6 Des maisons de jeux

À Paris, dans cette capitale du monde civilisé, dans ce centre de sociabilité, de commerce, d’industrie, au sein de cette ville qu’un orateur de la révolution, Anacharcis Clootz, appelait le chef-lieu du globe, il existe des maisons où l’usure et le vol sont autorisés ; où la ruine, le désespoir, le suicide sont affermés, et rapportent au gouvernement des sommes immenses que l’on peut appeler le prix du sang.

En entrant dans une maison de jeux, on laisse l’honneur à la porte, heureux quand on le reprend en sortant. Autour d’une longue table on voit une foule d’êtres à la mine hâve, décharnée, semblables aux ombres du Dante, le cou tendu, la figure inquiète, les yeux fixés sur un tapis, des numéros, des cartes auxquels ils confient leur fortune. L’argent que l’on jette sur cette table fatale perd en y tombant le dixième de sa valeur ; les chances sont combinées de telle sorte que le fermier des jeux doit toujours gagner. Ce gain assuré, cette chance inégale caractérisent un vol ; et ce droit de vol, le fermier des jeux l’acheta dix millions : pour dix millions il peut impunément dépouiller l’homme sans défiance, corrompre le jeune inexpérimenté, plonger dans le vice et le crime l’imprudent que séduit un appât trompeur.

Mais la ferme des jeux ne se contente pas de vous enlever tout ce que vous possédez d’argent : elle vous provoque, vous sollicite. Un mont-de-piété clandestin, un bureau de prêt usuraire est établi dans chaque maison de jeux. Là, sur un bijou, une montre, une épingle, on vous prête de l’or, et cet or est bientôt englouti.

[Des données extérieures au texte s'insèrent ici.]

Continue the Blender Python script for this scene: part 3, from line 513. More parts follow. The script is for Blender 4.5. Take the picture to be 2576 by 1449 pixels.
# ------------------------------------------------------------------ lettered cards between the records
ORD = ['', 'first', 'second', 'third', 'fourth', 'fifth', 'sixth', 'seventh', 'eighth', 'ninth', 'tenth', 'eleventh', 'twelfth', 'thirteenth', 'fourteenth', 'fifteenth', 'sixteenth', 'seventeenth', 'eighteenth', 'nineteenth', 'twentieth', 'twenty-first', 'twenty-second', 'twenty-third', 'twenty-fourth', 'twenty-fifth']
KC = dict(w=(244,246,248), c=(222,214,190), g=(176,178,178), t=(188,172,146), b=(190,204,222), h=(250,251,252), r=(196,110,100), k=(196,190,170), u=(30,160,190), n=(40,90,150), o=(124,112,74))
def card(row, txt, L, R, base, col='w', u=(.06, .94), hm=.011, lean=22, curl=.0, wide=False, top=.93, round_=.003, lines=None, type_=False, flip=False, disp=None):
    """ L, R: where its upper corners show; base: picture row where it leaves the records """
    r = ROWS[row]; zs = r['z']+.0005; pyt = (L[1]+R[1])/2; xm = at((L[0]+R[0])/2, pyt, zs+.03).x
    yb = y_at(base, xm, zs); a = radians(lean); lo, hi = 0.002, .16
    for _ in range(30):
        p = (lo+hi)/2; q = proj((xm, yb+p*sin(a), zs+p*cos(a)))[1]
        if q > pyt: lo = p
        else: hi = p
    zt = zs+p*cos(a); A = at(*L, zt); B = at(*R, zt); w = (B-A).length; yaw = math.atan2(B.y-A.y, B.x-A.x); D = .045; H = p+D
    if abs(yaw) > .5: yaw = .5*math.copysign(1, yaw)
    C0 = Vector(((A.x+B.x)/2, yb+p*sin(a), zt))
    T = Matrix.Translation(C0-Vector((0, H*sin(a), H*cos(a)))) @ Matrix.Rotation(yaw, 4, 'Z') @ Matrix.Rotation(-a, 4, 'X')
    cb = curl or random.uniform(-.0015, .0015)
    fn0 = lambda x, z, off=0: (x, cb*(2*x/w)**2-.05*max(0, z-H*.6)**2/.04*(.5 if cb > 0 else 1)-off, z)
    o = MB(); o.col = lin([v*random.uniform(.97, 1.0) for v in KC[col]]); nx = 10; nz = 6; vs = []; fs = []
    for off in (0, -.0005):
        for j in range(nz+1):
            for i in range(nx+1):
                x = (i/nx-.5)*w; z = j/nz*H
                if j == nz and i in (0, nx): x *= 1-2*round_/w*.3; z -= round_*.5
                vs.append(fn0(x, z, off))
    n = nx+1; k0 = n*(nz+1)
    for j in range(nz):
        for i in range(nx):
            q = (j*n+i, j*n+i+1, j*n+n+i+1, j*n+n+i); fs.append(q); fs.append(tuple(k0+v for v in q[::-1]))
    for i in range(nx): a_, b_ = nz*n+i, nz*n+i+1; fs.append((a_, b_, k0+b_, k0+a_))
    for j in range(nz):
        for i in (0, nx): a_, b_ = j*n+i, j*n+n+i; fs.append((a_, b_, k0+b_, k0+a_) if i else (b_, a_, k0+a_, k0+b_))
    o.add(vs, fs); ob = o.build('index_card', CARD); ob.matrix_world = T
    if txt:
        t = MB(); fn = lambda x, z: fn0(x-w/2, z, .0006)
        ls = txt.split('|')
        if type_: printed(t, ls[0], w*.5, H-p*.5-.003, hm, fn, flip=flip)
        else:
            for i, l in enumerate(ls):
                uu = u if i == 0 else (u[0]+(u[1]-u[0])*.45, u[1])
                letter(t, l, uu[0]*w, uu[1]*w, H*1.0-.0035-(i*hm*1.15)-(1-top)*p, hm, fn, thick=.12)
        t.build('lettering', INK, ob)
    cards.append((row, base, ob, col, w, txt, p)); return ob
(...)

Et que l’on se persuade bien que jamais personne n’a gagné dans ces infâmes maisons ; si la fortune sourit un instant au joueur, bientôt elle lui devient contraire, et toujours la plus funeste des passions entraîne la ruine complète de celui qui en est possédé.

Depuis dix années, à chaque session législative, d’énergiques réclamations s’élèvent contre l’immoralité de ce revenu flétrissant du fisc. Les maisons de jeux continuent cependant d’être ouvertes ; un nouveau bail vient d’être conclu avec la ferme pour cinq années. Un ministère qui s’arme pour la religion et la morale, un ministère qui fait des lois sur le sacrilège, et qui rallonge les robes des danseuses de l’Opéra, devrait ouvrir l’oreille aux cris des malheureux que les maisons de jeux ont perdus, et à la voix patriotique des législateurs qui veulent mettre un terme à un scandale qui déshonore la nation.